The city announced today that 730 Stanyan St. (and Haight) — the city-owned property formerly home to a now-bulldozed McDonald's restaurant — has been selected as District 5's first "safe sleeping site."
The property is destined to become a 100% affordable housing development in about two years' time. But for now, it will be used to shelter 40 to 60 unhoused District 5 residents in socially distanced tents, with access to meals, safe sanitation, and basic health services.
The safe sleeping site is intended to provide relief for the Upper Haight neighborhood, where unhoused people have congregated in ad-hoc sidewalk tent villages at Haight Street & Masonic Avenue, Waller & Stanyan streets, and other locations.

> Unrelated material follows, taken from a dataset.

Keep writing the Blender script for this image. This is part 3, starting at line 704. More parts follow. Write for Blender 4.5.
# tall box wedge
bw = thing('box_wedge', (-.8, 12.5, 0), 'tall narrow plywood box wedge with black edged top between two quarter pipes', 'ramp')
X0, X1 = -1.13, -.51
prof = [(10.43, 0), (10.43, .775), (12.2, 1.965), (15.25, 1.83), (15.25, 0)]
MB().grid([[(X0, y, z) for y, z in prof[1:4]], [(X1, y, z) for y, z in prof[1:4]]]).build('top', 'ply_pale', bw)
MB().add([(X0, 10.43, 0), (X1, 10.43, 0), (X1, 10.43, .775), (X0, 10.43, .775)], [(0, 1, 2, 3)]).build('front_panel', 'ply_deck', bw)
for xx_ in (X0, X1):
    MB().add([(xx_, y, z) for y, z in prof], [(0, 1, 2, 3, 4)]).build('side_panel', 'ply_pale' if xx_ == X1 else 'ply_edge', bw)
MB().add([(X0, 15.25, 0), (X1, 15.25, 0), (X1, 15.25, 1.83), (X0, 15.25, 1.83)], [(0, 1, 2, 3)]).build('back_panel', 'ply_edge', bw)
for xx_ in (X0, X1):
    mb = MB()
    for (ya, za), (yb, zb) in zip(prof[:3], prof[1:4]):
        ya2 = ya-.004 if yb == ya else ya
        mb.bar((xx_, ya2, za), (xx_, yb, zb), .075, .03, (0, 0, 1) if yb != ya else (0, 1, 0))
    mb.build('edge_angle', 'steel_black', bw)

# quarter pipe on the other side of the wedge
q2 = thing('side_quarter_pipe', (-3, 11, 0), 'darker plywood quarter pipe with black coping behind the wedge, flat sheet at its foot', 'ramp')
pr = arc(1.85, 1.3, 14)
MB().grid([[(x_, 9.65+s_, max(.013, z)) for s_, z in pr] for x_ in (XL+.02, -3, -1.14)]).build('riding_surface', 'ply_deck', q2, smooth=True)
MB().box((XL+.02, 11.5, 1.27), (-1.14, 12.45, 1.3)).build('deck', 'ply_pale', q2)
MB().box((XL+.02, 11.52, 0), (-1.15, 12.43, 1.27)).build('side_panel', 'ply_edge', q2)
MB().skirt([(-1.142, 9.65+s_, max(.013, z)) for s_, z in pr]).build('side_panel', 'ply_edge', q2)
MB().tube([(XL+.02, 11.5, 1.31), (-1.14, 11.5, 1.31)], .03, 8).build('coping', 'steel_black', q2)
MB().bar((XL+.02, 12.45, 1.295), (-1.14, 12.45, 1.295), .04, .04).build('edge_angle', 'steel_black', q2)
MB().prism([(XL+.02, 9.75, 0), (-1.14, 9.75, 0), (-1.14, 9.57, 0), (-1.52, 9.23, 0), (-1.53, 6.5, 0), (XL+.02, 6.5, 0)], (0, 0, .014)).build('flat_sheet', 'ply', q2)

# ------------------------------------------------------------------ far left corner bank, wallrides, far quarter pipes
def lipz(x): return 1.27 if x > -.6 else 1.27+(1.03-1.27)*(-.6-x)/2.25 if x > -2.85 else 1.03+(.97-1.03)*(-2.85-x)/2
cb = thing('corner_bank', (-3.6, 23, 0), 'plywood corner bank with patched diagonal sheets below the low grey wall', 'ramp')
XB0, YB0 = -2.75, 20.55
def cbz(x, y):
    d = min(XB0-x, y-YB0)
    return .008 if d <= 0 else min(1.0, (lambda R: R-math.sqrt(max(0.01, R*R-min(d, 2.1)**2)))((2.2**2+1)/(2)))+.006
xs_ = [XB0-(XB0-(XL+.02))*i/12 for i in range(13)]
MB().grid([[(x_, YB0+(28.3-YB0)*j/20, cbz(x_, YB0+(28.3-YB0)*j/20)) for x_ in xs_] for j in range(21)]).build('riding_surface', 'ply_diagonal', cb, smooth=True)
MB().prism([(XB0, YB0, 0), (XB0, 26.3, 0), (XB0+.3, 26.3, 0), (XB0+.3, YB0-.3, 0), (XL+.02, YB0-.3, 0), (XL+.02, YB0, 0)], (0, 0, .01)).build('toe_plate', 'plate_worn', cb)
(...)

The tents have no access to toilets or hand-washing, and are often spaced less than six feet apart.
"We feel very positively about [the safe sleeping site]," said Jen Snyder, a legislative aide for District 5 Supervisor Dean Preston. "It will bring some much-needed relief to a very exacerbated homelessness crisis."
With the effort to shelter a large number of the city's homeless residents in hotel rooms effectively mothballed by Mayor London Breed, well-spaced tent encampments with access to hand-washing and showers will be a lifeline for many of the city's most at-risk.
The unhoused people who've been put up in hotels represent about 14% of San Francisco's estimated 8,011 homeless residents.
According to city data, about a third of SF's overall homeless population has chronic health issues. 10% of the city's homeless population is over 60.
The solution won't please all. The Cole Valley Improvement Association, which was early to file complaints about tents in the neighborhood, preferred the blacktop at the Panhandle Playground as a safe sleeping site, saying 730 Stanyan was unsuitable because of its imminent reuse as a housing development.
The plan for 730 Stanyan is for it to be temporary, Snyder said, necessitated by the housing development's eventual construction sometime in 2022.
As early as yesterday afternoon, PG&E and SF Public Works crews were busy installing some of the basic power and infrastructure that will be needed to make the site a viable tent village.
The site will be administered primarily by a Haight-based third party homeless service provider, which has yet to be selected. The Homeless Youth Alliance, which helped design the plan for the site, is in the running, but Larkin Street Youth Services and Huckleberry House are also possible contenders.
Snyder said the hope is to get people in as soon as possible, but it may take as long as 10 days. Current unhoused residents of the Upper Haight will be prioritized, and entry will be completely voluntary. Residents will be allowed to come and go as needed.
During outreach to inhabitants of the Haight's sidewalk tent encampments, the interest in and need for safe shelter, sanitation and food was clear, Snyder said. "We have a lot of really high hopes for it."